Masses of silver and black matter, protected by a transparent screen, swirl on stage like a crazy flight of bats. The theatrical machinery becomes a threshold from which we are able to peep into an inscrutable universe, the dark shade that separates the artistic action from the everyday world. Folded again, the curtain slowly and silently slides back and forth revealing and hiding fragments of images from a different dimension, elsewhere.
And it’s in this very elsewhere – the hidden face of the minister – that Castellucci’s art settles. Scott Gibbon‘s sound design, performer Silvia Costa‘s actions, the dramaturgy of images linked together in a montage of an Eizensteinian cast are just a surface, mirror of a mirror, image of an image. The unveiling of every stage effect – purposely intended by the artist – is useful not in the service of a Brechtian estrangement effect, but rather to underline the importance of an “off-screen” where something completely mysterious is happening, emerging on stage step by step in a dreamlike and transfigured way.
It’s not casual that the very motion-picture imagery seems to permeate the whole performance, straight to the explicit reference to the Lumière Brothers’ very first short film ever showed (The Arrival of the Train at La Ciotat), with the entrance of a real locomotive that slowly moves out of the darkness and brakes the edge of the stage, menacing the spectators in their safe seats.
Something happened: as well as in 1896 the black and white images of that locomotive, characterized by an extraordinary depth of field, had shocked the audience of Grand Cafè in Paris, this train, arriving from an unknown universe and heading for an (as much unknown) elsewhere, suddenly disturbs the look, throws it into a dimension where the sense no longer has anything human. What Castellucci finally investigates it’s the théaomai, the act of seeing, of believing in a vision. This overwhelming quantity of images is in fact hiding their very desperate subtraction. If in Hawthorne’s story the main character is not the mister but the community of believers, the center of Castellucci’s work is the eye of the beholder, dragged on the edge of this provocative black hole.

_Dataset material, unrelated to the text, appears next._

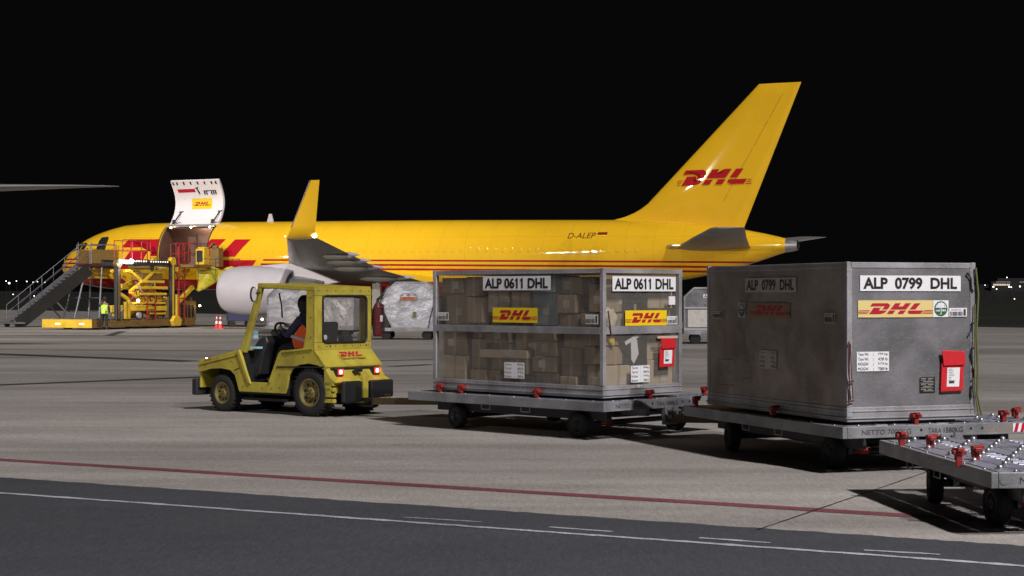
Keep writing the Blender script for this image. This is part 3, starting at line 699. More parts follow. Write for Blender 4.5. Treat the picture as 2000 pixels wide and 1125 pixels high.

On stage remain just emotional grips, the poisonous sting of microscopic, confused and unexplainable visions, which are bound to grow in the mind of a community and to eventually turn into a disturbing worm. There’s no point looking for a sense, tracking down all the possible metatheatrical dynamics of this performance. There is nothing left to do but to stare at that black veil under which the images, like Mr. Hooper was, “are dust”. To feel a strange terror thinking about how, under this haze, they, eventually, dissolved.